2- Can Science be Postmodern?: Few progressive evangelicals (even fewer progressives) are still wary of letting science have any say or import into theological or hermeneutical questions related in theology or religion. Yes, the bible has its own outmoded scientific world that we can accept as right to be done away with, but these scientists seem to be way less postmodern and humble in their hermeneutic than we are!

  • Is there a way to let science in, for lack of a better phrase, without giving it the de facto upper hand in all matters as if it’s the new queen of the disciplines? This relates to the previous divine action question but in generalized form.
  • Can science be postmodern too?
  • And can it be a conversation partner without being foisted upon us as the arbiter of what stays and goes in religion?

3- The Question of the Soul: I recently went to present a paper at a conference at Oxford University in the UK where the whole conference (a three-day affair) was devoted to the question of the soul in conversation with contemporary philosophy, theology, and science. It’s a hugely hot topic. There’s five conferences worth of questions that this raises, but here are a few:

  • Are human beings composed of souls and bodies, mysteriously intertwined, or merely physical bodies–truly dust to dust? Can what appears to be a cold world of chemical and micro-physical determinations explain all the amazing features of consciousness and our dynamic experiential lives?
  • If we’re just bodies, how do we persist (continue to exist) before the fervently testified to bodily resurrection in the NT? What do we do with the bevy of distinctions between body, soul, and spirit in the bible and other religious texts?
  • Are these becoming passé terms suitable for Plato and the ancients but not us?

4- Moral Responsibility and Freedom: Science seems to be doing a pretty good job (at least they claim) at explaining a lot of actions and experiences we used to ascribe to “the mind” or “the soul” in terms of automatic actions in the body or chemical transactions between the brain and our nervous systems. Some of these have even been shown to predate our conscious decisions to act in this or that way.

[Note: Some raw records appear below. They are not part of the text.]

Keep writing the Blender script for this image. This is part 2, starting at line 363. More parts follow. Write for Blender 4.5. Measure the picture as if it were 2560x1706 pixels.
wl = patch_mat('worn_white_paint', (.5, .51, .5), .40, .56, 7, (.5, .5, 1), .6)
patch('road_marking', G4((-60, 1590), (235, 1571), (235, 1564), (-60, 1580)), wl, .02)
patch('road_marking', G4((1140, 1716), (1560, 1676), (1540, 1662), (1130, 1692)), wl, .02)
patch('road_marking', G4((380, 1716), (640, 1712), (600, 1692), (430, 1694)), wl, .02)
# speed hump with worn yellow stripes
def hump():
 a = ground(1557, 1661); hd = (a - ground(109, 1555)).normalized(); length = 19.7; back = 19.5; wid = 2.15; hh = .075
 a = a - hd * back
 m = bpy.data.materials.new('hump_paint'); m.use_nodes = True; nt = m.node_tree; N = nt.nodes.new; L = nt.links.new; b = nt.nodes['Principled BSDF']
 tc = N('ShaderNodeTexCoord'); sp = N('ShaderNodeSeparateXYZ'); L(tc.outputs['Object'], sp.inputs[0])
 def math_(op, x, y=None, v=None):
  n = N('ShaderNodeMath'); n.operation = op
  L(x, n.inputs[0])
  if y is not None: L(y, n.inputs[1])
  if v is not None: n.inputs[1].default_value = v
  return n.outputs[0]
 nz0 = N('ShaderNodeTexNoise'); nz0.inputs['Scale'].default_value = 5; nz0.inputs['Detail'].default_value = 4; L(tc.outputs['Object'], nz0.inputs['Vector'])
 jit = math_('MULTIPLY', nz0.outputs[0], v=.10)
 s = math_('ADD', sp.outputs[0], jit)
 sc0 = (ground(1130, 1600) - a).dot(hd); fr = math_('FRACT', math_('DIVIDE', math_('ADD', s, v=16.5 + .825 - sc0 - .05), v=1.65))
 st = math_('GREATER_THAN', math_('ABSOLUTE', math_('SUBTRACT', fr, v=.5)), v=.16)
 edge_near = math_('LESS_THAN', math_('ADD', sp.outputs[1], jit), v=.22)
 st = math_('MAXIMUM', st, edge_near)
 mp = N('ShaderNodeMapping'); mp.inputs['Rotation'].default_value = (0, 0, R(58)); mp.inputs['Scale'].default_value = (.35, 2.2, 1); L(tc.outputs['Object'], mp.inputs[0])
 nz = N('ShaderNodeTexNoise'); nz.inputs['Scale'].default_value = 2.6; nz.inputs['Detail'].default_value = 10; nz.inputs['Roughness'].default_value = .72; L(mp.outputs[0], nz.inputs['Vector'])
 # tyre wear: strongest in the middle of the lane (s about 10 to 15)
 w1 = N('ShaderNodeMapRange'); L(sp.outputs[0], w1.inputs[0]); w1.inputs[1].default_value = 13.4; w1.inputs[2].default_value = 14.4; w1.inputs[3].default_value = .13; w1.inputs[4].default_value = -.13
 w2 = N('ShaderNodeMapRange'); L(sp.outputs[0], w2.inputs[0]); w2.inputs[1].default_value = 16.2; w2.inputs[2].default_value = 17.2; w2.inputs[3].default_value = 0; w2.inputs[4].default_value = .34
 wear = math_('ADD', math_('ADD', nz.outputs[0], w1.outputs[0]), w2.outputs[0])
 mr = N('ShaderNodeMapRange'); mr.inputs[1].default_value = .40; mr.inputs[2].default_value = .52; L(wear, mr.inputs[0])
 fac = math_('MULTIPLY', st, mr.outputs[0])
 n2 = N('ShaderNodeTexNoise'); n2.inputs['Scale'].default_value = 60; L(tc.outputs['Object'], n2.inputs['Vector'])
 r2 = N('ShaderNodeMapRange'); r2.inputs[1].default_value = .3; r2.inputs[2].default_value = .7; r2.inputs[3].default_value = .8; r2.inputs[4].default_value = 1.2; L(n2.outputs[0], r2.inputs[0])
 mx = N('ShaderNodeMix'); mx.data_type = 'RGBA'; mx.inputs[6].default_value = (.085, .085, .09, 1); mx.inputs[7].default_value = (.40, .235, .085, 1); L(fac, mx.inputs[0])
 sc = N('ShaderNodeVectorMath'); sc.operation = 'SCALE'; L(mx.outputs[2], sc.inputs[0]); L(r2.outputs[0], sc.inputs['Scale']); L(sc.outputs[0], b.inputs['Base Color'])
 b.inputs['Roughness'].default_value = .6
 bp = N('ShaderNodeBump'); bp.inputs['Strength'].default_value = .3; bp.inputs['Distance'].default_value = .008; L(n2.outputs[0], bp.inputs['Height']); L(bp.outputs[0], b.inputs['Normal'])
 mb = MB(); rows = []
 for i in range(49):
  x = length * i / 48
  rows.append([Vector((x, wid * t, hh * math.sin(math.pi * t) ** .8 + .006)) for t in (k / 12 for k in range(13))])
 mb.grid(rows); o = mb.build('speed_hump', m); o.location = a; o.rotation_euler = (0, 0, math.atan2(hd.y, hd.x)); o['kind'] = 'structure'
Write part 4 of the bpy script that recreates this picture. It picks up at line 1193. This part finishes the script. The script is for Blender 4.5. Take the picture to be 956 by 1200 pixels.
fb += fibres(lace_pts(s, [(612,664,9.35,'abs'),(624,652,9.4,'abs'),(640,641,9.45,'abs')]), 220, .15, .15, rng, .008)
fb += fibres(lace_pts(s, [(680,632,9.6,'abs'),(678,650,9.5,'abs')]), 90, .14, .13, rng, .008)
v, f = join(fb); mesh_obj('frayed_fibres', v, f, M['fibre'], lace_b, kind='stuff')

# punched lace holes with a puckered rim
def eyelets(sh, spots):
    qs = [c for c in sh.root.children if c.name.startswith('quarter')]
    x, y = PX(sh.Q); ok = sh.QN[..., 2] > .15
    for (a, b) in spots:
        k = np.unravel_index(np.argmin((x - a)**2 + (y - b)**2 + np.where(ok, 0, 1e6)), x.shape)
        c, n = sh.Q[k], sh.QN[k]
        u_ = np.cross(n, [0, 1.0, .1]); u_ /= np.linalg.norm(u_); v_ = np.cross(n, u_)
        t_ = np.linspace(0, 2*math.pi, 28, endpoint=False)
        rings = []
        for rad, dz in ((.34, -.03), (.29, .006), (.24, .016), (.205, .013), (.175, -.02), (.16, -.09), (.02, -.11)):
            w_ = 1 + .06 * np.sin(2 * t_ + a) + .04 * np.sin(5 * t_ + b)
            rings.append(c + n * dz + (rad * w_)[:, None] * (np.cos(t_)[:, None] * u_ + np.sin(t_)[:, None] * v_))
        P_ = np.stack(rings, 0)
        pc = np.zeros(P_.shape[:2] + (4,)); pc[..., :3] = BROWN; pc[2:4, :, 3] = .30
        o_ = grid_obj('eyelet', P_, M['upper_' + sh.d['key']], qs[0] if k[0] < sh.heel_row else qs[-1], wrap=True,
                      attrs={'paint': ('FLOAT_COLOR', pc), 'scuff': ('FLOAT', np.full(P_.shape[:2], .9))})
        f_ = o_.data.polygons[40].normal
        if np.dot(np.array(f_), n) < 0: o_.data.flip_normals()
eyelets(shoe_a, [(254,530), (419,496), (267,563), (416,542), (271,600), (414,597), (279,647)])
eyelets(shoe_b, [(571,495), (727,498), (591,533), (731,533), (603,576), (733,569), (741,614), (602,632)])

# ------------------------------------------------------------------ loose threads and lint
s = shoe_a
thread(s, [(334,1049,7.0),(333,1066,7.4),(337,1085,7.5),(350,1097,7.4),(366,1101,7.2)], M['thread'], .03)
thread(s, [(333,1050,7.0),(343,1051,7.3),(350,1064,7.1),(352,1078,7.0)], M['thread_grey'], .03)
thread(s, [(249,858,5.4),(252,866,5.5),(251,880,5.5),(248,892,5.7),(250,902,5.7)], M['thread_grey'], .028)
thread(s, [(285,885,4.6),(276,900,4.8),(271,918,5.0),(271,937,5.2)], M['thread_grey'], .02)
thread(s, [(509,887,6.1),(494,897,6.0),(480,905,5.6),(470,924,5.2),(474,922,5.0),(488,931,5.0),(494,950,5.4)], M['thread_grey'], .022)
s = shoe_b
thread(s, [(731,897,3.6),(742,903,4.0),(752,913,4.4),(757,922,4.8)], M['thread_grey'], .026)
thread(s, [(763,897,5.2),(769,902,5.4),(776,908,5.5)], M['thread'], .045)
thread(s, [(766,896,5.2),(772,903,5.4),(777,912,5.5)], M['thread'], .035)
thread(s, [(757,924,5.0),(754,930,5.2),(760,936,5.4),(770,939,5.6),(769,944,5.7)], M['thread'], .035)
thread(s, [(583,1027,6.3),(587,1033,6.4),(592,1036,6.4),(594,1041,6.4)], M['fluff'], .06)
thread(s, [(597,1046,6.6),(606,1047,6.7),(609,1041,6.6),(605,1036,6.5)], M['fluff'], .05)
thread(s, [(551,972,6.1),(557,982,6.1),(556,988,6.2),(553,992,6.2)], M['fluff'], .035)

  • If the world is really governed by this kind of physical determinism, how can we rightly ascribe to ourselves freedom and moral responsibility?
  • Heck, can we even say we did this or that action or actually chose to act in the normal way we talk about our feelings, reasons, etc. guiding our actions?
  • Ugh, are reformed people right to a degree that they wouldn’t even want to be (i.e. severe determinism)?

5- The Image of God: Given the theory of evolution and its evidence for our deep and close kinship with the rest of the animal kingdom:

  • In what sense should this effect our understanding of the image of God humankind is said to bear according to the Judeo-Christian tradition?
  • If our rationality, perhaps the most oft-invoked locus of the image of God, is a slowly developing evolutionary quality that our close ancestors have to a lesser degree as well, is the image of God something we can still claim exclusively as human beings? Homo sapiens but not Homo erectus or other hominins have it?
  • How can we really take the human being to be so utterly distinct (and supremely important?) with a strong thorough going evolution? The Bible seems to make humans too distinct in this regard.
  • What would a non-anthropocentric gospel look like?